Nor was Ada Cambridge an Australian. She was born in Norfolk. Her father was a gentlemen farmer and she was educated privately at home. However, in 1870 she married the Rev George Cross and four weeks later they left for Australia where her husband was to be a missionary/priest. After living in a number of different settlements, they arrived in Melbourne in 1893. The couple, who had been very homesick, returned to England for a holiday in 1903 and Ada found she had become Australian. Her husband, though, had not, so when he retired in 1912 they came back to live in Cambridge until he died. Ada then went back to Australia in 1917 and stayed there for the rest of her life and the Australians now view her as an Australian writer. She started writing because ill-health forced her to give up the duties of a clerical wife and also because, as she wrote, she wanted to buy ‘pretty things’ for her babies – (p ix). Her first successful piece of writing was a serial called Up the Murray which appeared in The Australasaian in 1875. This was followed by other serials for the Australian press, 18 novels (all romances), a book of short stories, two volumes of reminiscence and three volumes of poetry, together with sundry stories, articles, essays and poems which appeared in journals in Australia, England and America.
The Three Miss Kings is one of her earlier novels and is a rags to riches tale with several allusions to the Cinderella story. The story opens with the Miss Kings (Elizabeth, Patty and Eleanor (known as Nelly) sitting on ‘a grassy cliff overlooking a wide bay of the Southern Ocean’ (p 1), close to their cottage home, discussing how they should use the annual income of one hundred pounds they were each to receive following the sudden death of their father. Their mother had died several years before. Patty wanted them to go to London and Europe; her older sister Elizabeth counselled caution and suggested they started with Melbourne. Eleanor was happy to go along with whatever the other two decided.
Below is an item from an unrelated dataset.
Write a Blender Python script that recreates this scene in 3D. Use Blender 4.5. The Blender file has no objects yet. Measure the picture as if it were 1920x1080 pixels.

Herein lies the clue to their characters, Elizabeth, nearly 30, calm, sensible, stately, striking but not pretty; Patty, impetuous, highly intelligent, musically gifted; Eleanor, whom I found to be the least developed character of the three, very pretty, compliant and with a rather insipid nature. All three girls have never left the remote seaside settlement where they were born; they are inexperienced, naïve, with very open natures. As Mr Brion, the local lawyer who looks after their affairs says, they were ‘three innocent and helpless lambs about to fling themselves into the jaws of the commerical wolves of Melbourne’ – (p 17). So they set off for the city taking only their piano and a very large, family bureau. In Melbourne they find it difficult to make ends meet on only £100 a year each, find they do not have the right clothes and commit various social faux pas. They are, though, befriended by the proud but impoverished Paul Brion, the journalist son of their lawyer who finds somewhere for them to live. Almost immediately Paul and Patty are at odds but the reader can sense that their relationship will eventually flourish romantically.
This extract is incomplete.